CDE thinks NCLB waiver renewal shouldn’t be a problem

A Colorado official says he doesn’t see any challenges with a requirement that the state reapply for its waiver from parts of federal education law.

The U.S. Department of Education announced earlier in the day that 34 states and the District of Columbia that received waivers from No Child Left Behind in 2012 would need to reapply for the two school years that start in the fall of 2014. (See DOE statement; get technical details here.)

Education Week bloggers characterized the move as attaching “more strings” to waivers.

But Keith Owen, deputy commissioner of the Colorado Department of Education, doesn’t anticipate any problems. “We are kind of diving through [the new requirements] right now,” Owen said. “But on first glance it looks to be pretty consistent with the principles in the first waiver. … On the surface it seems to have everything we were hoping for.”

There’s been some national controversy about waivers recently. Earlier this month DOE raised concerns with how Kansas, Oregon and Washington were handling their waivers.
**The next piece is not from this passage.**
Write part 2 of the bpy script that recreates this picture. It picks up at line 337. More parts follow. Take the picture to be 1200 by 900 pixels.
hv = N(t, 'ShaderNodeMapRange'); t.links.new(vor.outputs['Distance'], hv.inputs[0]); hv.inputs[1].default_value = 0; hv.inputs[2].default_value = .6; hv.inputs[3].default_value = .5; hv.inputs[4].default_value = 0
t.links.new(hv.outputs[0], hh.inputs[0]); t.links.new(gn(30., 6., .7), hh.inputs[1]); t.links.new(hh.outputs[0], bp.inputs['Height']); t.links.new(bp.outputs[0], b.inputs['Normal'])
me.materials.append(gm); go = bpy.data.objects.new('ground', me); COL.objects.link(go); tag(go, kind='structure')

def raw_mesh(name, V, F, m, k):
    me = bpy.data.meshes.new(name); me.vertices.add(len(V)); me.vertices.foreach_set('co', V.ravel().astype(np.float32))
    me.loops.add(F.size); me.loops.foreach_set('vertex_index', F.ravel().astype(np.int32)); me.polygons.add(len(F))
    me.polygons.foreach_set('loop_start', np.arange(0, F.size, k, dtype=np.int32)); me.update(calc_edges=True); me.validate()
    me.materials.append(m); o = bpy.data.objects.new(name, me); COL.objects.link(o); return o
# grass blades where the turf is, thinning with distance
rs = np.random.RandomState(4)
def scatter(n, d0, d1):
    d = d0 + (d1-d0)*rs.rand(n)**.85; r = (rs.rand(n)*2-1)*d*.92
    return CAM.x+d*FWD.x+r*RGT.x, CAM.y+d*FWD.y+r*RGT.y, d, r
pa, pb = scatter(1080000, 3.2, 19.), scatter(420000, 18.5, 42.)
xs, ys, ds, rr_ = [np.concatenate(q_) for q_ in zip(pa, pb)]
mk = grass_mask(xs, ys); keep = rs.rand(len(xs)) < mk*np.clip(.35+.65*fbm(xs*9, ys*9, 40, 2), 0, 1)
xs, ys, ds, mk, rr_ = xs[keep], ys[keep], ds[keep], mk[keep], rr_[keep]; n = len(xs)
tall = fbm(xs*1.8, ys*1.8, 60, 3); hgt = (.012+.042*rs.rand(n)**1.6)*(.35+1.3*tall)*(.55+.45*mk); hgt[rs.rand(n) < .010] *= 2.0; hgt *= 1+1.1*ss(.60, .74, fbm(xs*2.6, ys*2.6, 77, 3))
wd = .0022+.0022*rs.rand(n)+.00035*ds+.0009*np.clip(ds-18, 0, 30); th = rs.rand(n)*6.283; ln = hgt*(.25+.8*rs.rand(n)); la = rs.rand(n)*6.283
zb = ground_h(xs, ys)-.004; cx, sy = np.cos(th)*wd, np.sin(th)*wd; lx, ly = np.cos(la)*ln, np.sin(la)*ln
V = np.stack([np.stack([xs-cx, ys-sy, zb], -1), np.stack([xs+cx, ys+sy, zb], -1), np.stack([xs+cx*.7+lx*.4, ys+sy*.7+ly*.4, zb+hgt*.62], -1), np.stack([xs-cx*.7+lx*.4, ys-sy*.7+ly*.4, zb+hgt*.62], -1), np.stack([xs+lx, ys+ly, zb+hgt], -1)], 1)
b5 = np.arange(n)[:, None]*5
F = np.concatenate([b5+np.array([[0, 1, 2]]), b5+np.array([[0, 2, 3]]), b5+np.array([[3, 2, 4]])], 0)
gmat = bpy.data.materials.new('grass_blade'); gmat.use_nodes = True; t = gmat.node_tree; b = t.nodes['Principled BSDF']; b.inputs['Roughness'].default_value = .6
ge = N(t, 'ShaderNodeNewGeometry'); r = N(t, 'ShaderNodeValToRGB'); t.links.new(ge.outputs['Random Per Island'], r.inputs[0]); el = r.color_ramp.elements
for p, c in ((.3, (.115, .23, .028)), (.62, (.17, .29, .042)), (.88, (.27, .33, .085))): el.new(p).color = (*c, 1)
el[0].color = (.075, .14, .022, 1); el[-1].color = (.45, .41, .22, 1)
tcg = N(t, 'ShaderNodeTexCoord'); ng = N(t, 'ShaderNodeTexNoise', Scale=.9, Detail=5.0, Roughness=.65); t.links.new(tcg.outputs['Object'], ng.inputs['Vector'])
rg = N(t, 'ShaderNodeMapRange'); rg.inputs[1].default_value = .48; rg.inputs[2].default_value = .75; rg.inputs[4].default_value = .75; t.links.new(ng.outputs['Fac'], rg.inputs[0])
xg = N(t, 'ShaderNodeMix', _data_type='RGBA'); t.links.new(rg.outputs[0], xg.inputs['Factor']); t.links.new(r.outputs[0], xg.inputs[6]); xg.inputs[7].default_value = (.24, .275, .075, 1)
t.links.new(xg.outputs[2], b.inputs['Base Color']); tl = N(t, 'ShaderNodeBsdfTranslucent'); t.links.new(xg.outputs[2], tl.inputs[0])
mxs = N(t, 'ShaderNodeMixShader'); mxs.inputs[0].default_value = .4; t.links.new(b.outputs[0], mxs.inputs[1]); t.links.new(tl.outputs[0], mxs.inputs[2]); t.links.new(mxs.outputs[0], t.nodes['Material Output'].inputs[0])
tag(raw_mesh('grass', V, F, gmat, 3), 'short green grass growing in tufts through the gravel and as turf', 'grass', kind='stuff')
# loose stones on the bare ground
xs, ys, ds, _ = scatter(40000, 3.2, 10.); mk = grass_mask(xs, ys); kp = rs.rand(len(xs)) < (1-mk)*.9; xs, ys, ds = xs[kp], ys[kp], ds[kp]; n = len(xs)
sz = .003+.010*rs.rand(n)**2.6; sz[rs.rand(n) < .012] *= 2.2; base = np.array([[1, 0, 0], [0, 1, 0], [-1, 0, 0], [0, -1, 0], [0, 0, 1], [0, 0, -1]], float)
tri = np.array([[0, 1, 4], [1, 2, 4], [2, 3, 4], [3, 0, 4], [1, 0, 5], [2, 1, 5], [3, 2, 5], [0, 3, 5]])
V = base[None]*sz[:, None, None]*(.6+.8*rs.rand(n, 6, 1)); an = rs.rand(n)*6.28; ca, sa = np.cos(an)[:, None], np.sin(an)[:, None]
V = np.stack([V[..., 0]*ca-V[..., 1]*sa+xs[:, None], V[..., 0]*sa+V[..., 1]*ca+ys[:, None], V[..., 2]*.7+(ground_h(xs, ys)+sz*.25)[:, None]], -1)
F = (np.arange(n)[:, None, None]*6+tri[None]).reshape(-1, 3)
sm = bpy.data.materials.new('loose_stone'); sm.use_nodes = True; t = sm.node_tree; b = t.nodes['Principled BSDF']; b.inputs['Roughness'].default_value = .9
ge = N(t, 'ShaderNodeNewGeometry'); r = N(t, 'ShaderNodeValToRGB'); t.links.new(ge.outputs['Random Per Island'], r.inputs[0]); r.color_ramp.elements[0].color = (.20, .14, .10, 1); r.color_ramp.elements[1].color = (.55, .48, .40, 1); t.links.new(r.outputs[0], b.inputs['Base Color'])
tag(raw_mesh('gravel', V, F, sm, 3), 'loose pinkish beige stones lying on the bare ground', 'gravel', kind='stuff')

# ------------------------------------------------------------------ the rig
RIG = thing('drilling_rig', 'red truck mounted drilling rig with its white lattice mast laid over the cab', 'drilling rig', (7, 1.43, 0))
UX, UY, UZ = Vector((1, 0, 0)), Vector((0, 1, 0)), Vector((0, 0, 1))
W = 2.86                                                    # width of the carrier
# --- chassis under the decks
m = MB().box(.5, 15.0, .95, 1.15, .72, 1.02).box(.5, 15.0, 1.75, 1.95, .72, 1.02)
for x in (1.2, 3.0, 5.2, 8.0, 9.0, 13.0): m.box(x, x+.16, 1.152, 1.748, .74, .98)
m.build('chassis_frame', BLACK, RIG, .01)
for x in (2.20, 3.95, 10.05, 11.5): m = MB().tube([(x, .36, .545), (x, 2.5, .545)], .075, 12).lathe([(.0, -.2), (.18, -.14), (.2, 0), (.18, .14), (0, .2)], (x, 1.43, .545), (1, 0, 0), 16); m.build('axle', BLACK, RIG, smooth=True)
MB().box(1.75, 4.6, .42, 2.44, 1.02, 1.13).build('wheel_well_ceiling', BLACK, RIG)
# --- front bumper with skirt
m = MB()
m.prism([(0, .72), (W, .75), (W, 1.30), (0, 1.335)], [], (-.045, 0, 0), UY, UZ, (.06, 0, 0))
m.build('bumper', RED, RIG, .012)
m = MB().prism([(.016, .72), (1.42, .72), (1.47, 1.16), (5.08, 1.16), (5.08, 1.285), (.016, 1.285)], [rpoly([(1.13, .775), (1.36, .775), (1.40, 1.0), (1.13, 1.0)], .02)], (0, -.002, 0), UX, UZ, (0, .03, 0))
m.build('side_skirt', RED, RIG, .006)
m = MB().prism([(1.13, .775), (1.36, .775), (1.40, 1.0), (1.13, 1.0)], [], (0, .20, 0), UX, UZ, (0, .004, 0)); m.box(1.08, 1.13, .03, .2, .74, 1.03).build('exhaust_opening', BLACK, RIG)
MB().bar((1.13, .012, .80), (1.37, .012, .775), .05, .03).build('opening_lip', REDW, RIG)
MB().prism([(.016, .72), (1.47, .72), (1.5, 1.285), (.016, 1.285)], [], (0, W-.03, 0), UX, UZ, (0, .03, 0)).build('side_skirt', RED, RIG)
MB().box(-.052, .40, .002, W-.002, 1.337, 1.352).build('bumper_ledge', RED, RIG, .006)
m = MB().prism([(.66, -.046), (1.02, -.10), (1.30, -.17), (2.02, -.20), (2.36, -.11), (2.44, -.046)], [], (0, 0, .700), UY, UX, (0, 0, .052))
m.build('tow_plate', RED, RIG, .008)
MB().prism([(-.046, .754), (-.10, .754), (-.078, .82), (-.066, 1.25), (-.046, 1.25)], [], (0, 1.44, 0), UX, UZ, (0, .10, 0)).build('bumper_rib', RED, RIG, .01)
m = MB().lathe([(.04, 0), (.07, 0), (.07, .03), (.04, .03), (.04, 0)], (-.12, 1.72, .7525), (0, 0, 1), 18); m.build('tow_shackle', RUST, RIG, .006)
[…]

An advocacy group, the Campaign for High School Equity, this week warned that waivers were a problem for at-risk students (see article).

And some members of Congress have been grumpy about waivers from the start. But congressional inaction on reauthorization of NCLB was what prompted the Obama administration to create the waiver program in the first place.

Waivers went into effect for Colorado in the 2012-13 year. The most significant parts of Colorado’s waiver allowed the state to discard the feds’ Adequate Yearly Progress standard for rating schools (the state has its own system) and gave the state greater flexibility in the use of some federal money. (For more background, see this EdNews story about Colorado’s 2011 application and this 2012 article about acceptance of that bid.)